The Perils of a Messy Desk

In the over-information era, your desk needs to be a comfortable place for you. What does it say if your desk is continually a mess? You met the din, and the din won? Beyond the logistical problems of not being able to find things, a messy desk sends the wrong message to those who might otherwise include you on big, important projects!

Penelope Trunk wrote in the Post-Intelligencer that personal organization is important in the quest to getting things done and that disorganization is costly. A cluttered desk, she says, reflects badly on one’s efficiency and ability to think clearly.

Also, a good way to stifle your career is to have a messy desk. If your desk is a mess, you look like you’re not in control, independent of whether or not you are! Also, the University of Texas conducted a study that found people with cluttered offices get very little done, are less efficient, less organized and less imaginative than people with clean offices.

Trunk suggests that a messy desk sabotages your career in subtle ways. For example, you look as if you cannot handle your responsibilities. When a supervisor is delegating assignments, she may not think of you for fear the assignment will go into a pile and never find its way out. Even if you get every project done on time, the perception of your boss may be that you’re an erratic worker.

Appearances are powerful, and the desk in your office is just as important as looking professional in business meetings and in meetings with clientele. To change a negative perception spawning from a messy office, take control of your desk and office environment. If your situation currently appears hopeless, at the least establish a drawer where you can temporarily house what you want out of sight, and keep the drawer closed.

High Accomplishment Through Shelf Management

Shelf management and self-management are not dissimilar!

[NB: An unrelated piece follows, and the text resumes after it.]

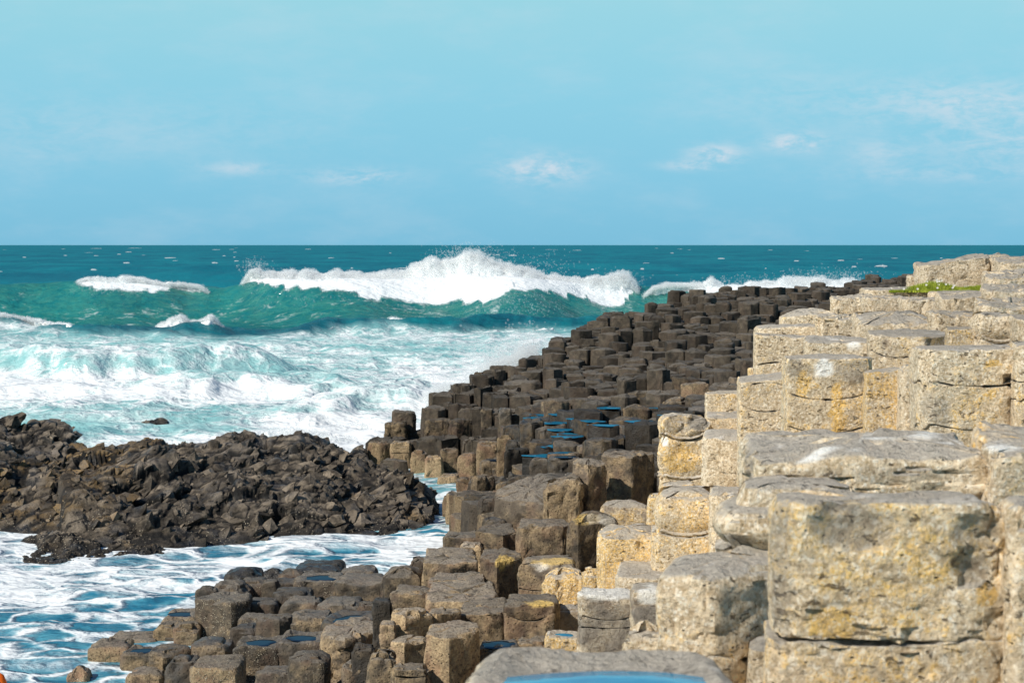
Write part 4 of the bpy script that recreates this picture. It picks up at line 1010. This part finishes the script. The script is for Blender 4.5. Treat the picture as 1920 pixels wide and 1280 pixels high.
o = link('flowers', mesh('flowers', Vf, None, Tf, FL, False)); tag(o, 'tiny white flowers scattered through the green tuft', 'flowers', kind='stuff')

# ------------------------------------------------------------------ orange thing at the lower left corner
OR = mat_plain('orange_cloth', (.75, .11, .01), (.95, .17, .015), 12, .7)
us = np.linspace(0, math.pi * 2, 28, endpoint=False); Vo = []
base = at(-11, 1259, 12.0)
for k, (r, zz_) in enumerate([(.0, .0), (.03, -.004), (.055, -.02), (.07, -.06), (.085, -.13), (.11, -.22), (.15, -.32), (.19, -.5), (.2, -.8)]):
    ph = 1 + .05 * np.sin(us * 3 + k) + .03 * np.sin(us * 7 + 2 * k)
    Vo.append(np.column_stack([np.cos(us) * r * ph * 1.05, np.sin(us) * r * ph * .8, np.full(28, zz_)]))
o = link('orange_hood', mesh('orange_hood', np.concatenate(Vo), grid_quads(9, 28, True), None, OR), None, tuple(base))
tag(o, 'bright orange cloth edge showing at the lower left corner of the view', 'garment')
# ------------------------------------------------------------------ the sea
pys = np.concatenate([[459.6, 460.3, 461], np.arange(462, 500, 1.0), np.arange(500, 625, .8), np.arange(625, 900, 1.5), np.arange(900, 1330, 2.0), [1400, 1550, 1800, 2300]])
pxs = np.concatenate([np.linspace(-9000, -420, 30), np.arange(-400, 2320, 4.0), np.linspace(2330, 9000, 24)])
Drow = H * F / (pys - 459.0)
PX, DD = np.meshgrid(pxs, Drow); X = (PX - 960) / F * DD; Y = DD
P2 = np.column_stack([X.ravel(), Y.ravel(), np.zeros(X.size)])
u = PX.ravel(); Yf = P2[:, 1]
def crestfun(cl, D): return np.array([(u_, z_at(y_, D)) for u_, y_ in cl])
z = np.zeros(len(u))
# chop and swell
ch1 = fbm(P2 * np.array([.22, .42, 1]), 4, 21) - .5
ch2 = fbm(P2 * np.array([.8, 1.3, 1]), 4, 25) - .5
ridge = 1 - np.abs(fbm(P2 * np.array([.55, 1.0, 1]) + 9, 4, 29) - .5) * 4
surf = sstep(30, 42, Yf) * (1 - sstep(84, 94, Yf))
z += surf * (ch1 * .6 + np.maximum(ridge, 0) * .16 + ch2 * .16)
near = 1 - sstep(28, 36, Yf)
z += near * (ch1 * .22 + ch2 * .10 + np.maximum(ridge, 0) * .05)
farw = sstep(108, 125, Yf)
sw = np.sin(Yf / 7.5 + 3.5 * (fbm(P2 * np.array([.02, .015, 1]), 3, 33) - .5) * 4) * .35 + (fbm(P2 * np.array([.05, .14, 1]), 4, 35) - .5) * 1.3
fade = 1 - sstep(700, 2200, Yf)
z += farw * fade * sw * (.65 + .35 * sstep(140, 260, Yf))
# bands of broken surf
def band(px0, px1, D0, amp, w, soft=90, slope=0.0):
    g = sstep(px0 - soft, px0 + soft, u) * (1 - sstep(px1 - soft, px1 + soft, u))
    c = D0 + slope * (u - px0) / 100 + (fbm(np.column_stack([u / 120, np.zeros(len(u)), np.zeros(len(u))]), 3, int(D0)) - .5) * 5
    d = Yf - c
    return amp * g * np.where(d < 0, np.exp(-(d / w) ** 2), np.exp(-(d / (w * 2.6)) ** 2))
z += band(-300, 520, 57.5, .75, 1.1) + band(300, 760, 50, .35, 1.0) + band(540, 1000, 44, .35, .9) + band(-300, 60, 85, .8, 1.4, 40) + band(320, 420, 83, .3, 1.2, 25) + band(560, 1250, 86, .55, 1.2, 60) + band(30, 350, 80, .4, 1.2, 60)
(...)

Your shelves are generally home to items you’ll probably use in the next two weeks, items too big for your filing cabinet (or collections of such items), current projects that you’d rather not file, and supplies (that ought to go in supply cabinets).

It makes sense to shelve the following: items that you might use within a week or two include reference books, directories, books, phone books, manuals, instruction guides, and large magazines. Items that are too large to put in a file cabinet might include books, large reports and any item that is part of a series. If you’re working on a task or project that requires a variety of materials and they can be neatly housed on your shelves, go ahead – as long as the project has an end, and these items don’t linger there forever.

What doesn’t go on your shelves? Anything that belongs in a supply cabinet! Now you know.